From: Geoffrey Klempner
Subject: Free will incompatible with determinism and indeterminism
Date: 6 December 2007 12:02

Dear Tejaswini,

Thank you for your email of 29 November, with your first essay for Possible World Machine in response to the question, 'Examine the claims that freedom of the will ins incompatible with determinism and also incompatible with indeterminism.

This is an intelligent response to the question which sketches a defensible position in the free-will debate. Most of the points I will make are on matters of detail rather than principle.

I like the idea that the problem arises with 'absolutes and limits'. There does seem something right about the idea that we have a concept of 'free choice' which works for practical purposes, and only generates paradoxes when we approach 'too closely to the edge'.

A similar claim could be made about the concept of knowledge, where (it can be argued) the argument for scepticism gains a hold because we neglect the majority of situations where for practical purposes we have a perfectly good notion of when someone 'knows' something and when their belief falls short of knowledge.

However, in the case of free will, one cannot simply say that the notion is unproblematic in practical cases - as the other essay question on free will shows. For example, the Patty Hearst case generated fierce debate over whether the kidnapped heiress was morally responsible for her part in the bank robberies by the 'Symbionnese Liberation Army' in which she took part. There are many similar, if less spectacular cases where courts have to decide between shades of responsibility for a crime, and where it is not at all clear where the line should be drawn.

Your example of the apple and orange nicely illustrates the dilemma between having a motive for choosing and complete indifference, which represents the exclusive options of 'determinism' and 'indeterminism'. However, it is not correct to describe the indeterminist option as one where 'everything is indeterminate and random'. Such a world could hardly exist, or if it did, it could not be described. Rather, the possibility that determinism might not hold is meant to apply locally, in the form of exceptions to the general laws that govern physical reality. If the brain works by harnessing quantum mechanical effects then it is possible that an agent could be in a genuine state of 'indifference' as you describe. But, as you argue, this is not a situation where we would regard the agent as being responsible for his/her decision.

It is true that we can predict, statistically, what choices people will make. The rate of marriages for men aged, e.g. 25 only goes up or down by a small percentage point every year. I am always amazed by the Pathways web statistics which maintain a remarkable constancy, day after day. I know which sites will receive five hundred or a thousand hits in a day, and which sites will only receive around twenty or less. Each page click is a free choice, yet the result is highly predictable nonetheless.

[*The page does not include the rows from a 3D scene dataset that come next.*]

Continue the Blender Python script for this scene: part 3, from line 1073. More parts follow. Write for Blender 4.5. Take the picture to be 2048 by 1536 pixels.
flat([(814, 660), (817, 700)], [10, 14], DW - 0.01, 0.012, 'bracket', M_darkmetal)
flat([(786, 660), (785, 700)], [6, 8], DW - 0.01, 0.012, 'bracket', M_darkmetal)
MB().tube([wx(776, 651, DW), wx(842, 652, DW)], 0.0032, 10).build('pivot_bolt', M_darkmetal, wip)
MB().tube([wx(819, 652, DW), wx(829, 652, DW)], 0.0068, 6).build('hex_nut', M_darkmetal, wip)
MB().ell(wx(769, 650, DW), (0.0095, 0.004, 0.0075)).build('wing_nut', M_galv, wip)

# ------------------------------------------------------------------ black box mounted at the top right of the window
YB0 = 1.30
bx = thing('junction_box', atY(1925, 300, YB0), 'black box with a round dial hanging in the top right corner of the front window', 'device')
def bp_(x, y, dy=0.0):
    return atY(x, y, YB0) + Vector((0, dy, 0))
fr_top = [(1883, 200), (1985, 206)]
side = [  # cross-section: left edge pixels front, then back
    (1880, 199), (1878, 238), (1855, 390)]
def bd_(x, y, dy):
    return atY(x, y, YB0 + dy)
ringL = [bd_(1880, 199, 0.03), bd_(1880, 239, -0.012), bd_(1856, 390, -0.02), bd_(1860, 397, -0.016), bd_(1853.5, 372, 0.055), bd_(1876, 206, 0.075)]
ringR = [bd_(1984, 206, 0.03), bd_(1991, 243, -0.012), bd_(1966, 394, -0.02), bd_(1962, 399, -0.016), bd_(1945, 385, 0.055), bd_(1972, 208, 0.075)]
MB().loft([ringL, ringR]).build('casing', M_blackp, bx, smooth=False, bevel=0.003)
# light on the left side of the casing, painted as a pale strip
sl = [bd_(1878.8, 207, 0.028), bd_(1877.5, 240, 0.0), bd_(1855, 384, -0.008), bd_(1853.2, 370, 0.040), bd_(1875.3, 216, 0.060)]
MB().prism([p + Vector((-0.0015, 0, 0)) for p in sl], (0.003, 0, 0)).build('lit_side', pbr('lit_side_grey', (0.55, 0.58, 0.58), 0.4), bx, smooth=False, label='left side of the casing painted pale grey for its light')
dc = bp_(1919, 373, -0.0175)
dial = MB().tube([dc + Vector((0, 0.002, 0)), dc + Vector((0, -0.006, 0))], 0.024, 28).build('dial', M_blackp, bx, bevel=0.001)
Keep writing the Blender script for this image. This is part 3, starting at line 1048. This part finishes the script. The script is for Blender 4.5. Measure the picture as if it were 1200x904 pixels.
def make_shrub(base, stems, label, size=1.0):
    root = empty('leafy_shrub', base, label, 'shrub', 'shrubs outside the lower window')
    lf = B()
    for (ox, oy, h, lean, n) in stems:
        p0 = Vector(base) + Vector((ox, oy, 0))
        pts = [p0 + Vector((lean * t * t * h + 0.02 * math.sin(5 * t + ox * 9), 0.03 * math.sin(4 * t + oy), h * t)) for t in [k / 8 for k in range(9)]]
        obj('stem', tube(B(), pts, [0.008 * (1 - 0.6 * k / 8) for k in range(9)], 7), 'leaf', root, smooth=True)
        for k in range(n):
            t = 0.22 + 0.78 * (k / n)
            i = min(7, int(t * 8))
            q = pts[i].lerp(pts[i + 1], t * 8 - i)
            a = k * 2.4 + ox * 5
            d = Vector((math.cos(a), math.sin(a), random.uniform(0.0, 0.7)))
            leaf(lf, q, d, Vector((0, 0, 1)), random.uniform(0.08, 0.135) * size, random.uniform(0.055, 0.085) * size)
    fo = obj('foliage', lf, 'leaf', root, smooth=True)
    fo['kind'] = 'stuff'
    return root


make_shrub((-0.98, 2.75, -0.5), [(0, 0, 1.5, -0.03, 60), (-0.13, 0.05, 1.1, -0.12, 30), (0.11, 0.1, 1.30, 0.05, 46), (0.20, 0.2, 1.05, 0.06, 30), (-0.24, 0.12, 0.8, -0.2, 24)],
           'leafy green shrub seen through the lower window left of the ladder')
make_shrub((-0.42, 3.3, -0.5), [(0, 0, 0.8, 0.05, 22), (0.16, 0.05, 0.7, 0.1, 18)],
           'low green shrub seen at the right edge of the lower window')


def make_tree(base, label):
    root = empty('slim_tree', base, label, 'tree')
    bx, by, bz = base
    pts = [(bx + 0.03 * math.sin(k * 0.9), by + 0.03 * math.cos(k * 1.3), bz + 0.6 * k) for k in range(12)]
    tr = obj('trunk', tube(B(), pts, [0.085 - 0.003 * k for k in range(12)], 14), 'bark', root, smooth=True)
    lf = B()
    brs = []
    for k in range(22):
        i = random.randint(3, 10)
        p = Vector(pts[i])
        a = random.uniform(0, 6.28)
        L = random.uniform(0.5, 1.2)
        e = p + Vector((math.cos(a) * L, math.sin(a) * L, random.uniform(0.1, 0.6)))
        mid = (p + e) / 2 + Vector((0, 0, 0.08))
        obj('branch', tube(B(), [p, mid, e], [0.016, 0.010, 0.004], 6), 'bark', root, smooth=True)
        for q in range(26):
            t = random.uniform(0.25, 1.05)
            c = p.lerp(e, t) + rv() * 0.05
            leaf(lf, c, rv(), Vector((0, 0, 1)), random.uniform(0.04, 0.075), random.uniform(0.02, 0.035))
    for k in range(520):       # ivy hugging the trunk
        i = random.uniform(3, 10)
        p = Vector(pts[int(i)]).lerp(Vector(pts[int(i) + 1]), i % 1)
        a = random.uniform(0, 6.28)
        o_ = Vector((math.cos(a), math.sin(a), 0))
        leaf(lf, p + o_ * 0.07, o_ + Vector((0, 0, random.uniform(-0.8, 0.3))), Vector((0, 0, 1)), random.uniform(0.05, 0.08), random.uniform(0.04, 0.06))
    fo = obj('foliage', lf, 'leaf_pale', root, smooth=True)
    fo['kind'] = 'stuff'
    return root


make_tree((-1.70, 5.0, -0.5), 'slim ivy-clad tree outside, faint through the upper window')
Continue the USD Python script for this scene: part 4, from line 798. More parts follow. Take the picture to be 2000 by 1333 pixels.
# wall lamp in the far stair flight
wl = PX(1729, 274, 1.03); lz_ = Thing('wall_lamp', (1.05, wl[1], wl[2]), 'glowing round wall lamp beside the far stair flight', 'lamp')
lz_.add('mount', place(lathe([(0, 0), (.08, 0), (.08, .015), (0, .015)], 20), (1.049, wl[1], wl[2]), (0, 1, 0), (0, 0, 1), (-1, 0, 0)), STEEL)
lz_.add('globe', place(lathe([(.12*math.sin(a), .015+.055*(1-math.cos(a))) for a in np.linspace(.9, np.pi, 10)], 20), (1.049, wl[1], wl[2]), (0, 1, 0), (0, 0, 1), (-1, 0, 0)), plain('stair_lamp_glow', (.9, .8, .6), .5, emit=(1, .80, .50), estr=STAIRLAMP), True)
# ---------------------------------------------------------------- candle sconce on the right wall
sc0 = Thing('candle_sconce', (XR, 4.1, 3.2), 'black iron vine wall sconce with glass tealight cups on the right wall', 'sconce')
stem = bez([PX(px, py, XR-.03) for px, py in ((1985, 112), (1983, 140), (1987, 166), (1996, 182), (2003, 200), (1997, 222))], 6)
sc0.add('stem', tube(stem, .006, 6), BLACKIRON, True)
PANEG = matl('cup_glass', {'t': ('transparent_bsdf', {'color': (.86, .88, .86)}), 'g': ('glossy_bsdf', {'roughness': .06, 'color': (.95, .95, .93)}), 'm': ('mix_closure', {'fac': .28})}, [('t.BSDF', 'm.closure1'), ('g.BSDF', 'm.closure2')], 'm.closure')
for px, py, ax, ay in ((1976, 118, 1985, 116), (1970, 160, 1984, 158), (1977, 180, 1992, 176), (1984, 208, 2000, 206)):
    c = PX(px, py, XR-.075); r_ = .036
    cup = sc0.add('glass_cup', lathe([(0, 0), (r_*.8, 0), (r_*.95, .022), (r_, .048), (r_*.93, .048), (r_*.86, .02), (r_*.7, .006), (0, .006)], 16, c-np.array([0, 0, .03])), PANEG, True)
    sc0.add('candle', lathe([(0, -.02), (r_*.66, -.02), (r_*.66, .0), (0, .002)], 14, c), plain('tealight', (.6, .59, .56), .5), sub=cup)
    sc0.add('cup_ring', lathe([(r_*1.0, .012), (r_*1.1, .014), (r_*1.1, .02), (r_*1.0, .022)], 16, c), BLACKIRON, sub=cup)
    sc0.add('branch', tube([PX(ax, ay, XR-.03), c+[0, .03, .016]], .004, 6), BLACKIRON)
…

However, as argued in unit 2 with the example of the butterfly effect, there is every reason to believe that individual choices are unpredictable in principle, because every measurement is subject to a margin of error.

Despite this (and this is where determinism 'bites') we have to recognize that in a determinist world the future seems open, 'undecided' until we make our 'decisions', only because of our necessary ignorance. In a determinisit world, our 'decisions' are merely causal consequences of prior states of the universe.

But is it true to say, in ordinary language, that we regard a predictable choice as 'unfree'? Consider this version of an example given by F.H. Bradley (in his book 'Ethical Studies'). You find a fifty dollar bill on the street and hand it in to the Police Station. Your friend remarks, 'I'm surprised you didn't keep the money.' You retort angrily, 'You should have known me better than that!'

In the face of the dilemma argument, philosophers have tried various means of defining a 'compatible' notion of free choice which you allude to. The second dialogue in unit 2 takes this further, attempting to explain the 'rationale' of arguing with someone that they shouldn't have done what they did.

As the discussion shows, the problem here is not just one of 'blurring' but one of principle. It seems plain irrational to get angry or resentful at someone's action, when we know that, given all the prior circumstances, they had to do what they were going to do. Arguments that a concept of free will is useful in deciding who merits punishment or reward are futile if at the end of the day we have to face the conclusion that our thinking about human choice and free will is deeply incoherent, and perhaps necessarily so.